Thursday 7 April 2011

North Carolina Adoption Assistance Eligibility: An Equal Protection Violation?

Adoption assistance was initially a creature of federal law (P.L. 96-272—the Adoption Assistance and Child Welfare Act of 1980) to encourage the adoption of special needs children and remove the financial disincentives to adoption for the families. Once federally authorized, the states were left to set forth the framework by which this money (provided through federal Title IV-E dollars) was to be accessed and spent. In North Carolina, adoption assistance is statutorily provided by for by N.C. Gen. Stat. 108A-49-50.1, which collectively governs the minimum rate of adoption assistance, the goals for guiding the distribution of money, and the basis for eligibility.

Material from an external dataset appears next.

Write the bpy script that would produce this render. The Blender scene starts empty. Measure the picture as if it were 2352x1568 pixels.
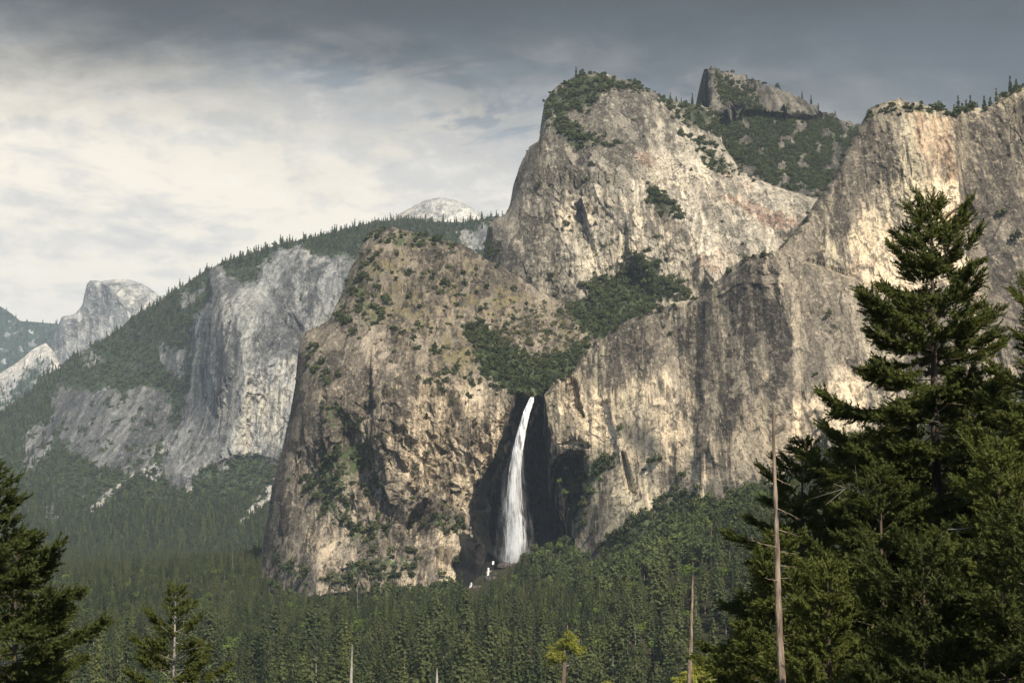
import bpy, math
import numpy as np
from mathutils import Vector, Matrix

SC = bpy.context.scene
COL = SC.collection
R = np.random.default_rng(11)

# ------------------------------------------------------------------ camera
# f, cx, cy: a 60 mm lens on a 36 mm sensor, measured on a 2352 x 1568 picture
F, CX, CY, CAMZ = 3920.0, 1176.0, 784.0, 140.0
PITCH = math.atan((1148 - 784) / F)
cam = bpy.data.cameras.new('camera')
cam.lens = 60.0
cam.sensor_width = 36.0
cam.clip_start = 0.5
cam.clip_end = 60000.0
cam_ob = bpy.data.objects.new('camera', cam)
COL.objects.link(cam_ob)
cam_ob.location = (0, 0, CAMZ)
cam_ob.rotation_euler = (math.pi / 2 + PITCH, 0, 0)
SC.camera = cam_ob

# ------------------------------------------------------------------ sun, sky, exposure
SUN_AZ = math.radians(23)       # to the right of straight behind the camera
SUN_EL = math.radians(42)
sd = bpy.data.lights.new('sun', 'SUN')
sd.energy = 5.0
sd.angle = math.radians(0.53)
sd.color = (1.0, 0.905, 0.755)
sun = bpy.data.objects.new('sun', sd)
COL.objects.link(sun)
to_sun = Vector((math.sin(SUN_AZ) * math.cos(SUN_EL), -math.cos(SUN_AZ) * math.cos(SUN_EL), math.sin(SUN_EL)))
sun.rotation_euler = to_sun.to_track_quat('Z', 'Y').to_euler()
sun.location = (200, -300, 600)

SKY_STRENGTH = 0.10
world = bpy.data.worlds.new('World')
SC.world = world
world.use_nodes = True
SC.view_settings.view_transform = 'Standard'
SC.view_settings.look = 'None'
SC.view_settings.exposure = 0.52
SC.view_settings.gamma = 1.0
SC.view_settings.use_curve_mapping = False
SC.cycles.max_bounces = 4
SC.cycles.diffuse_bounces = 2
SC.cycles.glossy_bounces = 1
SC.cycles.transmission_bounces = 2
SC.cycles.transparent_max_bounces = 12
SC.cycles.volume_bounces = 0
SC.cycles.use_denoising = True
SC.cycles.use_adaptive_sampling = False


class NT:
    """small helper over a node tree"""
    def __init__(s, tree):
        s.t = tree
        tree.nodes.clear()

    def n(s, kind, **kw):
        nd = s.t.nodes.new(kind)
        for k, v in kw.items():
            setattr(nd, k, v)
        return nd

    def put(s, sock, v):
        if isinstance(v, bpy.types.NodeSocket):
            s.t.links.new(v, sock)
        elif v is not None:
            if hasattr(sock.default_value, '__len__') and not isinstance(v, (int, float)):
                v = tuple(v)
                if len(sock.default_value) == 4 and len(v) == 3:
                    v = v + (1.0,)
            sock.default_value = v

    def math(s, op, a, b=None, c=None, clamp=False):
        nd = s.n('ShaderNodeMath', operation=op, use_clamp=clamp)
        for i, v in enumerate((a, b, c)):
            s.put(nd.inputs[i], v)
        return nd.outputs[0]

    def vmath(s, op, a, b=None):
        nd = s.n('ShaderNodeVectorMath', operation=op)
        s.put(nd.inputs[0], a)
        if b is not None:
            s.put(nd.inputs[1], b)
        return nd.outputs[0]

    def mix(s, f, a, b, blend='MIX'):
        nd = s.n('ShaderNodeMix', data_type='RGBA', blend_type=blend)
        s.put(nd.inputs[0], f)
        s.put(nd.inputs[6], a)
        s.put(nd.inputs[7], b)
        return nd.outputs[2]

    def step(s, v, lo, hi, a=0.0, b=1.0):
        nd = s.n('ShaderNodeMapRange', interpolation_type='SMOOTHSTEP')
        s.put(nd.inputs[0], v)
        s.put(nd.inputs[1], lo)
        s.put(nd.inputs[2], hi)
        s.put(nd.inputs[3], a)
        s.put(nd.inputs[4], b)
        return nd.outputs[0]

    def noise(s, vec, scale=1.0, detail=5.0, rough=0.55, dist=0.0, dim='3D'):
        nd = s.n('ShaderNodeTexNoise', noise_dimensions=dim)
        s.put(nd.inputs['Vector'], vec)
        nd.inputs['Scale'].default_value = scale
        nd.inputs['Detail'].default_value = detail
        nd.inputs['Roughness'].default_value = rough
        nd.inputs['Distortion'].default_value = dist
        return nd.outputs[0]

    def ramp(s, f, stops):
        nd = s.n('ShaderNodeValToRGB')
        cr = nd.color_ramp
        while len(cr.elements) < len(stops):
            cr.elements.new(0.5)
        for e, (p, c) in zip(cr.elements, stops):
            e.position = p
            e.color = tuple(c) + (1.0,)
        s.put(nd.inputs[0], f)
        return nd.outputs[0]


def build_sky():
    t = NT(world.node_tree)
    sky = t.n('ShaderNodeTexSky', sky_type='NISHITA', sun_disc=False, sun_elevation=SUN_EL,
              sun_rotation=math.pi - SUN_AZ, altitude=1300.0, dust_density=1.5)
    d = t.vmath('NORMALIZE', t.n('ShaderNodeTexCoord').outputs['Generated'])
    sp = t.n('ShaderNodeSeparateXYZ')
    t.put(sp.inputs[0], d)
    x, y, z = sp.outputs
    flat = t.vmath('MULTIPLY', d, (1.0, 1.0, 2.9))
    warp = t.noise(flat, 3.0, 4, 0.55)
    n_big = t.noise(flat, 5.5, 8, 0.56, 0.5)
    n_mid = t.noise(t.vmath('ADD', flat, (3.1, 0.4, 1.7)), 13.0, 8, 0.6, 0.5)
    n_fine = t.noise(t.vmath('ADD', flat, (1.1, 5.4, 0.7)), 34.0, 8, 0.62, 0.3)
    k = 1.0 / SKY_STRENGTH
    bright = (0.76 * k, 0.695 * k, 0.585 * k)
    grey = (0.55 * k, 0.53 * k, 0.495 * k)
    blue = (0.30 * k, 0.355 * k, 0.41 * k)
    storm = (0.042 * k, 0.049 * k, 0.057 * k)
    murk = (0.028 * k, 0.029 * k, 0.031 * k)
    # broken bright cloud with soft grey undersides
    lumps = t.math('ADD', t.math('MULTIPLY', n_big, 0.55), t.math('ADD', t.math('MULTIPLY', n_mid, 0.3), t.math('MULTIPLY', n_fine, 0.15)))
    c = t.mix(t.step(lumps, 0.445, 0.53), grey, bright)
    flat2 = t.vmath('MULTIPLY', d, (1.0, 1.0, 1.9))

    def billow(v):
        return t.math('ADD', t.math('MULTIPLY', t.noise(v, 9.0, 8, 0.6, 0.6), 0.7), t.math('MULTIPLY', t.noise(v, 30.0, 6, 0.6, 0.3), 0.3))
    emb = t.math('SUBTRACT', billow(flat2), billow(t.vmath('ADD', flat2, (0.006, 0.0, 0.017))))
    c = t.mix(t.step(emb, 0.0, 0.10, 0.0, 0.4), c, (0.80 * k, 0.745 * k, 0.65 * k))
    c = t.mix(t.step(emb, -0.01, -0.11, 0.0, 0.4), c, (0.46 * k, 0.475 * k, 0.48 * k))
    # low towards the horizon the cloud thins to a cool veil
    low = t.step(z, 0.03, 0.17, 1.0, 0.0)
    c = t.mix(t.math('MULTIPLY', low, 0.6), c, (0.60 * k, 0.59 * k, 0.56 * k))
    # a rent of blue
    rent = t.math('MULTIPLY', t.step(n_mid, 0.50, 0.60), t.step(t.math('ADD', z, t.math('MULTIPLY', x, 0.35)), 0.17, 0.21))
    c = t.mix(t.math('MULTIPLY', rent, 0.75), c, blue)
    # the dark rain cloud overhead, lower towards the right
    wob = t.math('ADD', t.math('MULTIPLY', t.math('SUBTRACT', lumps, 0.5), 0.13), t.math('MULTIPLY', emb, -0.04))
    e1 = t.math('ADD', t.math('ADD', z, t.math('MULTIPLY', x, 0.155)), wob)
    c = t.mix(t.step(e1, 0.150, 0.285), c, (0.088 * k, 0.104 * k, 0.122 * k))
    e2 = t.math('ADD', z, t.math('MULTIPLY', wob, 0.8))
    e2 = t.math('SUBTRACT', e2, t.math('MULTIPLY', x, 0.03))
    c = t.mix(t.step(e2, 0.215, 0.300), c, storm)
    c = t.mix(t.step(e2, 0.27, 0.36), c, murk)
    # the cloud bank ends behind the camera, where the sun shines from open sky
    cover = t.step(y, -0.25, 0.45)
    c = t.mix(cover, sky.outputs[0], c)
    bg = t.n('ShaderNodeBackground')
    t.put(bg.inputs[0], c)
    bg.inputs[1].default_value = SKY_STRENGTH
    out = t.n('ShaderNodeOutputWorld')
    t.put(out.inputs[0], bg.outputs[0])


build_sky()

# ------------------------------------------------------------------ geometry helpers
FW = np.array([0, math.cos(PITCH), math.sin(PITCH)])
UP = np.array([0, -math.sin(PITCH), math.cos(PITCH)])


def at(px, py, Y):
    """the point at distance Y ahead seen in direction (px, py)"""
    px, py, Y = np.broadcast_arrays(np.asarray(px, float), np.asarray(py, float), np.asarray(Y, float))
    a, b = (px - CX) / F, -(py - CY) / F
    dy = FW[1] + b * UP[1]
    dz = FW[2] + b * UP[2]
    return np.stack([a * Y / dy, Y, CAMZ + dz * Y / dy], -1)


def project(p):
    p = np.asarray(p, float)
    q = p - np.array([0, 0, CAMZ])
    f = q @ FW
    return CX + F * q[..., 0] / f, CY - F * (q @ UP) / f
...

While the purpose of the program is straight forward –to encourage the adoption of certain hard-to-place children- the specific criterion for eligibility adopted by the Social Services Commission gives some pause for concern. According to the North Carolina Department of Health and Human Services, children eligible only include the following :
  • Children with special needs, such as physical, mental, and emotional disabilities
  • Sibling groups and teenagers
  • Minority children, especially African American males
As it stands, two equally situated children in two equally situated prospective adoptive families may get two different outcomes when it comes to adoption assistance if only one factor separates the two, namely, the issue of whether one of the children is a member of a minority group or not.
Doesn’t the 14th Amendment have something to say about the race-based distribution of public benefits?
Certainly the argument for the government will assert  that an important governmental objective is being served by promoting the adoption of minority children and that the guidelines set forth by the Social Services Commission are designed to promote that goal. But that is only part of the necessary argument. Not only should a program which  treats racial groups unequally advance an important governmental objective but must do so in a way that is narrowly tailored to meet this objective. See First Nat. Bank of Boston v. Bellotti, 435 U.S. 765, 786, 98 S. Ct. 1407, 55 L. Ed. 2d 707 (1978).  The implication of “narrow tailoring”  means, on a minimal practical level, that in advancing the important government purpose of encouraging minority group member adoptions, non-minority groups must not be impermissibly burdened.
The obligation of establishing that an important objective is being advanced and that the means for doing so are narrowly tailored falls with the government. See FEC v. Wis Right to Life, Inc., 551 U.S. 449, 127 S. Ct. 2652, 168 L. Ed. 2d 329 (2007). The question to ask is this: how can a system of eligibility for adoption assistance in North Carolina demonstrate its eligibility criteria are narrowly tailored when it placed significant obstacles in the way of non-minority groups to receive adoption assistance while giving assistance carte blanche to minority groups? That’s something for Attorney General Roy Cooper to actively consider in his spare moments.